• **TASK DETAILS**:
Output all lines exactly.

• **DATASET ROWS**:
+ + + + + + +
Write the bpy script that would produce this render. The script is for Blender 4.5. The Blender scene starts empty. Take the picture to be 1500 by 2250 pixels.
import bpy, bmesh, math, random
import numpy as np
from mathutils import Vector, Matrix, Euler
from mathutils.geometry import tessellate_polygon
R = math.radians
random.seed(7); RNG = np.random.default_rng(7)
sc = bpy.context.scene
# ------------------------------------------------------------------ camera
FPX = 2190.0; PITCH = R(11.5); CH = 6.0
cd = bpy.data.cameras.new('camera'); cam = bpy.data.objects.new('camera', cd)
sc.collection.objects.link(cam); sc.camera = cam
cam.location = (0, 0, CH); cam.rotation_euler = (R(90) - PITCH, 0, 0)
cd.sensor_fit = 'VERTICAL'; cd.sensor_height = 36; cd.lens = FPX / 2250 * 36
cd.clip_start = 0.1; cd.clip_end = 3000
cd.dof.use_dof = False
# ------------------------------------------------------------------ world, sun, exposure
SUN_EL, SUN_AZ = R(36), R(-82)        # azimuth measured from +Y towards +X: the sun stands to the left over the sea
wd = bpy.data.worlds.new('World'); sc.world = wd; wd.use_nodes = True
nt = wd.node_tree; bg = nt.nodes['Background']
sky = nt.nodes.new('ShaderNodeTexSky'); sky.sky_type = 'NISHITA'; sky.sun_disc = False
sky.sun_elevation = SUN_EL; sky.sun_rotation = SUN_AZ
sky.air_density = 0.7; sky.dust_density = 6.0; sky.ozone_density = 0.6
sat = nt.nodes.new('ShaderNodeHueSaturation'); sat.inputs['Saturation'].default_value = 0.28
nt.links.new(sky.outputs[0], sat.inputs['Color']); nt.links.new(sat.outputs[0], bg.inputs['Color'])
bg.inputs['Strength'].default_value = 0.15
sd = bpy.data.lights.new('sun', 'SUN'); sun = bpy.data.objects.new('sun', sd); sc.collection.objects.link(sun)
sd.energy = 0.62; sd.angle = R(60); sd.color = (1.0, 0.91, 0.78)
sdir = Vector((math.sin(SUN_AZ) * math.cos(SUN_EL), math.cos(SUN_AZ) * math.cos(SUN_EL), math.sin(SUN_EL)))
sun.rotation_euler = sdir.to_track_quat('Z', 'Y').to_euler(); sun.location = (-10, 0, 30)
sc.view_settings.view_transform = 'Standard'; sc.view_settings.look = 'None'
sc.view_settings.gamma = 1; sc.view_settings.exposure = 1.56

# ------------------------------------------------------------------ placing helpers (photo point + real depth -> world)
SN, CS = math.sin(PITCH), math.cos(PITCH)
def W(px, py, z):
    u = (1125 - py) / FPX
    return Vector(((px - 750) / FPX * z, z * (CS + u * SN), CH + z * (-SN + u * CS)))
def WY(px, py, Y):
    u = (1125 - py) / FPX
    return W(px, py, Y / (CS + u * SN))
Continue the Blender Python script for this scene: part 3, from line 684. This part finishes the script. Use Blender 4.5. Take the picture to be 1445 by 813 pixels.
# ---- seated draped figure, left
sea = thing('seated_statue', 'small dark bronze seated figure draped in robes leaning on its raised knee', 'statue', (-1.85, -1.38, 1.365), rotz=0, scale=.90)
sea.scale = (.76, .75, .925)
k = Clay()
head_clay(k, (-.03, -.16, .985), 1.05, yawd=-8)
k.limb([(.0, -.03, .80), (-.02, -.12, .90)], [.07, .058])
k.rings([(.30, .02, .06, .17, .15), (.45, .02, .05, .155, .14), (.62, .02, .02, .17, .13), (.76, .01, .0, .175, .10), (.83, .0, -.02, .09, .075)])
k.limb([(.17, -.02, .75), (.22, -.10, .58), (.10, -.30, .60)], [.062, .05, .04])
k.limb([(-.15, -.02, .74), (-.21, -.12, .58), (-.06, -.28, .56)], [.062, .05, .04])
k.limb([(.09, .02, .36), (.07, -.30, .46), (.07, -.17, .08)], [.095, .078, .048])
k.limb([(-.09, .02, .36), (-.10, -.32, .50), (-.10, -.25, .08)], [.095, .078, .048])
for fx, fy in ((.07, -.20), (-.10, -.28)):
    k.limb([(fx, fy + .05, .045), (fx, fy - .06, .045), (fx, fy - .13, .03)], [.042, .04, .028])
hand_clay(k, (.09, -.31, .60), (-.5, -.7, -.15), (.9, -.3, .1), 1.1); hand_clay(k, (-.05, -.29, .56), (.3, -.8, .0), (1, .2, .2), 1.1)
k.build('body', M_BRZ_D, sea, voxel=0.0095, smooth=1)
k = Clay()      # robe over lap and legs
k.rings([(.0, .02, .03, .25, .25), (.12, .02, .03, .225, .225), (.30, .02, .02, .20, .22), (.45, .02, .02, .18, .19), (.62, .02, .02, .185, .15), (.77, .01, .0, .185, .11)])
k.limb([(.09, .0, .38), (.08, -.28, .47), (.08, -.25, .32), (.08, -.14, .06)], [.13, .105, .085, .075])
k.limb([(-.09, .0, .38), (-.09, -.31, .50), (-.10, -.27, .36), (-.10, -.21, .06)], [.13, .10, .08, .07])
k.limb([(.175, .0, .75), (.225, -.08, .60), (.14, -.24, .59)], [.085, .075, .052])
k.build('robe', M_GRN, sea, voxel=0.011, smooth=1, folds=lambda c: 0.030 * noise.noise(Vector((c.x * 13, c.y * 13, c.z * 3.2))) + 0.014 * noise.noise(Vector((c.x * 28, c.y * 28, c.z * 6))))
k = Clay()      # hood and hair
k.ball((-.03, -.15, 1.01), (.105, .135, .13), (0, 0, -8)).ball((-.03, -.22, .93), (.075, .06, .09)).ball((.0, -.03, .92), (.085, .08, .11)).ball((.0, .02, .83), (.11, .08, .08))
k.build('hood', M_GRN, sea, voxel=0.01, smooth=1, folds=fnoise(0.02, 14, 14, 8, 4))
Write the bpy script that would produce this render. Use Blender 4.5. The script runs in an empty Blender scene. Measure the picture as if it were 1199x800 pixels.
+ + + + + + +
• **RESULT**:
Write the bpy script that would produce this render. The script is for Blender 4.5. The Blender scene starts empty. Take the picture to be 1500 by 2250 pixels.
import bpy, bmesh, math, random
import numpy as np
from mathutils import Vector, Matrix, Euler
from mathutils.geometry import tessellate_polygon
R = math.radians
random.seed(7); RNG = np.random.default_rng(7)
sc = bpy.context.scene
# ------------------------------------------------------------------ camera
FPX = 2190.0; PITCH = R(11.5); CH = 6.0
cd = bpy.data.cameras.new('camera'); cam = bpy.data.objects.new('camera', cd)
sc.collection.objects.link(cam); sc.camera = cam
cam.location = (0, 0, CH); cam.rotation_euler = (R(90) - PITCH, 0, 0)
cd.sensor_fit = 'VERTICAL'; cd.sensor_height = 36; cd.lens = FPX / 2250 * 36
cd.clip_start = 0.1; cd.clip_end = 3000
cd.dof.use_dof = False
# ------------------------------------------------------------------ world, sun, exposure
SUN_EL, SUN_AZ = R(36), R(-82)        # azimuth measured from +Y towards +X: the sun stands to the left over the sea
wd = bpy.data.worlds.new('World'); sc.world = wd; wd.use_nodes = True
nt = wd.node_tree; bg = nt.nodes['Background']
sky = nt.nodes.new('ShaderNodeTexSky'); sky.sky_type = 'NISHITA'; sky.sun_disc = False
sky.sun_elevation = SUN_EL; sky.sun_rotation = SUN_AZ
sky.air_density = 0.7; sky.dust_density = 6.0; sky.ozone_density = 0.6
sat = nt.nodes.new('ShaderNodeHueSaturation'); sat.inputs['Saturation'].default_value = 0.28
nt.links.new(sky.outputs[0], sat.inputs['Color']); nt.links.new(sat.outputs[0], bg.inputs['Color'])
bg.inputs['Strength'].default_value = 0.15
sd = bpy.data.lights.new('sun', 'SUN'); sun = bpy.data.objects.new('sun', sd); sc.collection.objects.link(sun)
sd.energy = 0.62; sd.angle = R(60); sd.color = (1.0, 0.91, 0.78)
sdir = Vector((math.sin(SUN_AZ) * math.cos(SUN_EL), math.cos(SUN_AZ) * math.cos(SUN_EL), math.sin(SUN_EL)))
sun.rotation_euler = sdir.to_track_quat('Z', 'Y').to_euler(); sun.location = (-10, 0, 30)
sc.view_settings.view_transform = 'Standard'; sc.view_settings.look = 'None'
sc.view_settings.gamma = 1; sc.view_settings.exposure = 1.56

# ------------------------------------------------------------------ placing helpers (photo point + real depth -> world)
SN, CS = math.sin(PITCH), math.cos(PITCH)
def W(px, py, z):
    u = (1125 - py) / FPX
    return Vector(((px - 750) / FPX * z, z * (CS + u * SN), CH + z * (-SN + u * CS)))
def WY(px, py, Y):
    u = (1125 - py) / FPX
    return W(px, py, Y / (CS + u * SN))
Continue the Blender Python script for this scene: part 3, from line 684. This part finishes the script. Use Blender 4.5. Take the picture to be 1445 by 813 pixels.
# ---- seated draped figure, left
sea = thing('seated_statue', 'small dark bronze seated figure draped in robes leaning on its raised knee', 'statue', (-1.85, -1.38, 1.365), rotz=0, scale=.90)
sea.scale = (.76, .75, .925)
k = Clay()
head_clay(k, (-.03, -.16, .985), 1.05, yawd=-8)
k.limb([(.0, -.03, .80), (-.02, -.12, .90)], [.07, .058])
k.rings([(.30, .02, .06, .17, .15), (.45, .02, .05, .155, .14), (.62, .02, .02, .17, .13), (.76, .01, .0, .175, .10), (.83, .0, -.02, .09, .075)])
k.limb([(.17, -.02, .75), (.22, -.10, .58), (.10, -.30, .60)], [.062, .05, .04])
k.limb([(-.15, -.02, .74), (-.21, -.12, .58), (-.06, -.28, .56)], [.062, .05, .04])
k.limb([(.09, .02, .36), (.07, -.30, .46), (.07, -.17, .08)], [.095, .078, .048])
k.limb([(-.09, .02, .36), (-.10, -.32, .50), (-.10, -.25, .08)], [.095, .078, .048])
for fx, fy in ((.07, -.20), (-.10, -.28)):
    k.limb([(fx, fy + .05, .045), (fx, fy - .06, .045), (fx, fy - .13, .03)], [.042, .04, .028])
hand_clay(k, (.09, -.31, .60), (-.5, -.7, -.15), (.9, -.3, .1), 1.1); hand_clay(k, (-.05, -.29, .56), (.3, -.8, .0), (1, .2, .2), 1.1)
k.build('body', M_BRZ_D, sea, voxel=0.0095, smooth=1)
k = Clay()      # robe over lap and legs
k.rings([(.0, .02, .03, .25, .25), (.12, .02, .03, .225, .225), (.30, .02, .02, .20, .22), (.45, .02, .02, .18, .19), (.62, .02, .02, .185, .15), (.77, .01, .0, .185, .11)])
k.limb([(.09, .0, .38), (.08, -.28, .47), (.08, -.25, .32), (.08, -.14, .06)], [.13, .105, .085, .075])
k.limb([(-.09, .0, .38), (-.09, -.31, .50), (-.10, -.27, .36), (-.10, -.21, .06)], [.13, .10, .08, .07])
k.limb([(.175, .0, .75), (.225, -.08, .60), (.14, -.24, .59)], [.085, .075, .052])
k.build('robe', M_GRN, sea, voxel=0.011, smooth=1, folds=lambda c: 0.030 * noise.noise(Vector((c.x * 13, c.y * 13, c.z * 3.2))) + 0.014 * noise.noise(Vector((c.x * 28, c.y * 28, c.z * 6))))
k = Clay()      # hood and hair
k.ball((-.03, -.15, 1.01), (.105, .135, .13), (0, 0, -8)).ball((-.03, -.22, .93), (.075, .06, .09)).ball((.0, -.03, .92), (.085, .08, .11)).ball((.0, .02, .83), (.11, .08, .08))
k.build('hood', M_GRN, sea, voxel=0.01, smooth=1, folds=fnoise(0.02, 14, 14, 8, 4))
Write the bpy script that would produce this render. Use Blender 4.5. The script runs in an empty Blender scene. Measure the picture as if it were 1199x800 pixels.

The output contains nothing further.